Mancano più di due settimane dall'inizio del campionato e la "nuova" A.s. Roma non convince in campo e fuori del rettangolo di gioco. La "Rivoluzione Americana" che tutti si aspettavano dopo la firma di Boston, di fatto, non si è ancora vista e i "salti" nella comunicazione a livello aziendale (a partire dall'assenza di informazioni sul progetto industriale di Di Benedetto & soci), in questi ultimi mesi, non ci permettono di poter dare un giudizio sereno sulla prima fase della gestione a stelle e strisce.

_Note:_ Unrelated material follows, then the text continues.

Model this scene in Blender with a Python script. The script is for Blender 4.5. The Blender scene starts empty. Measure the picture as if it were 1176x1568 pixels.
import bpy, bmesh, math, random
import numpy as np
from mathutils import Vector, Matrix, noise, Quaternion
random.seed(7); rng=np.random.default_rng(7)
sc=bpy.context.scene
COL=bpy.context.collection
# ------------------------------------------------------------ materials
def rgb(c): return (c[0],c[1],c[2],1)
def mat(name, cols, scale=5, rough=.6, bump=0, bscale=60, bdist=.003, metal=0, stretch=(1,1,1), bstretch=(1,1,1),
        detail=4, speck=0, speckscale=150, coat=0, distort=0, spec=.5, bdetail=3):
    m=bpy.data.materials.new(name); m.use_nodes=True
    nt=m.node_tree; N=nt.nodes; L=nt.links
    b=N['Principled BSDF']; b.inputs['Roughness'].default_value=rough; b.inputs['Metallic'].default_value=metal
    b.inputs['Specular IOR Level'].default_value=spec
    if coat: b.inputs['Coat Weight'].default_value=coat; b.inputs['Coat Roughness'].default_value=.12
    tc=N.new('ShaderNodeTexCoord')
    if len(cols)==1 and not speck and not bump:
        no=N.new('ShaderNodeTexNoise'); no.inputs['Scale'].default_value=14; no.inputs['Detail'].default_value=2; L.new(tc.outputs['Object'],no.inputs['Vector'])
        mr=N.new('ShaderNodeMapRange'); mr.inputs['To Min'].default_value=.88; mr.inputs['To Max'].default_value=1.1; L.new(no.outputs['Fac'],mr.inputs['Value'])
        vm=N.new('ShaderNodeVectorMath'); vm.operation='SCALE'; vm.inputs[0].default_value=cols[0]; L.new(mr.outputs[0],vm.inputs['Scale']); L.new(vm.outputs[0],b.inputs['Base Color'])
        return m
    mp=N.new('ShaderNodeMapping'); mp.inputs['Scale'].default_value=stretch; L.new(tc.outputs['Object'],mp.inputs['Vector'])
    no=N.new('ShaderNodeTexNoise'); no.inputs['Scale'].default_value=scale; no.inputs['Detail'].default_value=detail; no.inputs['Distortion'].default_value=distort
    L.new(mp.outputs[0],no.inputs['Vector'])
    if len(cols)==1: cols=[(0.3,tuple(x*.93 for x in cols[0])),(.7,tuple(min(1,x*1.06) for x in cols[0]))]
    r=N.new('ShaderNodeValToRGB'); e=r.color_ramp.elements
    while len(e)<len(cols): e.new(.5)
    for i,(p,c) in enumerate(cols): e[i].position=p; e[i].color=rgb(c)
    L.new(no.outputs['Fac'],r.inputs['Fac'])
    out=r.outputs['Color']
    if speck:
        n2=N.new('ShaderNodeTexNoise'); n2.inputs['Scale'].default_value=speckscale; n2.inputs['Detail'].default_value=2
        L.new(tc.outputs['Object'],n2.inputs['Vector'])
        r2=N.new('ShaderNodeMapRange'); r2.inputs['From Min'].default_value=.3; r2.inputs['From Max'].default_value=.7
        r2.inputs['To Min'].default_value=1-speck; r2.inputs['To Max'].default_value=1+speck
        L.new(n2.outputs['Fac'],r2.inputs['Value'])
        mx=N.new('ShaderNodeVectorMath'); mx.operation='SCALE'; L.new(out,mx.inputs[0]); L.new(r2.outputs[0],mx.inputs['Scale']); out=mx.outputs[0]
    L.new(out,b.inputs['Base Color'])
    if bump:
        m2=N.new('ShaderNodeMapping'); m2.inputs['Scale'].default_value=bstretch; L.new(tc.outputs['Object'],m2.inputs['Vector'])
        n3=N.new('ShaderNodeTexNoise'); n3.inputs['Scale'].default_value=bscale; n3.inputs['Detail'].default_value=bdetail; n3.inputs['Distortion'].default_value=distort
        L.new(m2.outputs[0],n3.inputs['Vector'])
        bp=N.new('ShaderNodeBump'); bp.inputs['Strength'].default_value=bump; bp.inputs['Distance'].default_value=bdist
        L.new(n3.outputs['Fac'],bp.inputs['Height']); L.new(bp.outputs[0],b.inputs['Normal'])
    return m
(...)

Con il cambio di proprietà una parte della tifoseria sperava di poter sognare subito in grande. Questo al momento non è successo. Ci sono sicuramente dei nuovi tesserati, ma la vendita di Mirko Vucinic non solo indebolisce il club di Trigoria, ma, soprattutto, rafforza una delle rivali dirette per l'ingresso in Champions (speriamo che non sia proprio il montenegrino l'arma in più della "Vecchia Signora" nella stagione 2011/12). Un errore madornale, che non ci aspettavamo da persone del calibro di Walter Sabatini e Franco Baldini (per quanto ancora impegnato con la FA fino al prossimo autunno). Le prime due sconfitte (molto più grave quella per 3-0 con un PSG, che ha perso anche con un mediocre Lorient nella prima di campionato) sono un segnale di allarme e non crediamo che il tandem Lamela-Bojan possa fare subito la differenza. Sono sicuramente dei talenti, ma non sempre le giovani promesse esplodono al debutto in un nuovo campionato. Sabatini ha probabilmente la testa di un giocatore di azzardo, perchè sta rischiando molto, ma la tifoseria non sta rispondendo a questo "calcio-champagne" di cui si parla da diverse settimane a Trigoria. La conferma principale arriva dai dati degli abbonamenti: siamo a 3 mila unità dal risultato della scorsa stagione (considerata una delle più deludenti nella storia dell'A.s. Roma). Per superare le 19 mila tessere servono almeno due colpi ad effetto, ma il gap del sistema Italia non consente di portare a casa grandi campioni (a Roma come a Milano).

Sul fronte aziendale continuiamo a vedere un po' troppe risorse italiane. Anzi sono le stesse della gestione Sensi, ma con la nuova casacca. Dove è la novità? Noi non la vediamo. L'unica certezza, per non dire garanzia, è la presenza di Unicredit. Avranno solo il 40%, ma ci tranquillizza per il presente/futuro dell'A.s. Roma sapere che c'è la prima banca italiana tra gli azionisti del club. Almeno sulla loro solidità non ci sono dubbi, anzi. Adesso la vera novità, in termini di informazione, sarà capire, prima possibile, se UC traghetterà gli americani per un anno o se velocizzerà i tempi di cessione del restante 40%. Sarà ancora più interessante capire quale sarà il soggetto che entrerà, prima o poi, al posto della banca tricolore, e, soprattutto, se sarà compatibile con le idee di Thomas R. Di Benedetto. Per quanto riguarda il piano industriale non lo chiediamo più, tanto gli americani non lo vogliono presentare (altrimenti l'avrebbero già comunicato nella maxi conferenza di Trigoria di alcune settimane fa). E' talmente chiaro che è inutile anche ritornarci sopra. Nel frattempo aspettiamo di capire quali saranno le novità marketing a firma USA, perchè se è vero che Roma non è stata costruita in un solo giorno, è altrettanto vero che se mai si inizia mai si arriva a raggiungere determinati traguardi. Il gap di questa società con i top club internazionali è "immenso". Per cercare di colmarlo ci vorrebbero turni notturni di lavoro per i prossimi 10 anni. Speriamo che Di Benedetto lo capisca prima possibile, perchè altrimenti il "risveglio" (sotto il profilo dei conti), tra un anno, potrebbe non essere positivo. Il recente intervento della famiglia Della Valle (attuale proprietaria dell'Acf Fiorentina), che ha investito 150 milioni di euro in 10 anni centrando solo in un caso l'obiettivo dell'utile societario (nel 2009, casualmente in occasione dell'ingresso in Champions), dovrebbe far riflettere gli americani e i loro consulenti italiani. Non sarà una passeggiata e il prossimo autunno sarà uno dei più duri per l'economia italiana. In sintesi il 2011/12 è la stagione peggiore per entrare nel calcio made in Italy. In bocca al lupo a Mr. Di Benedetto, a priori!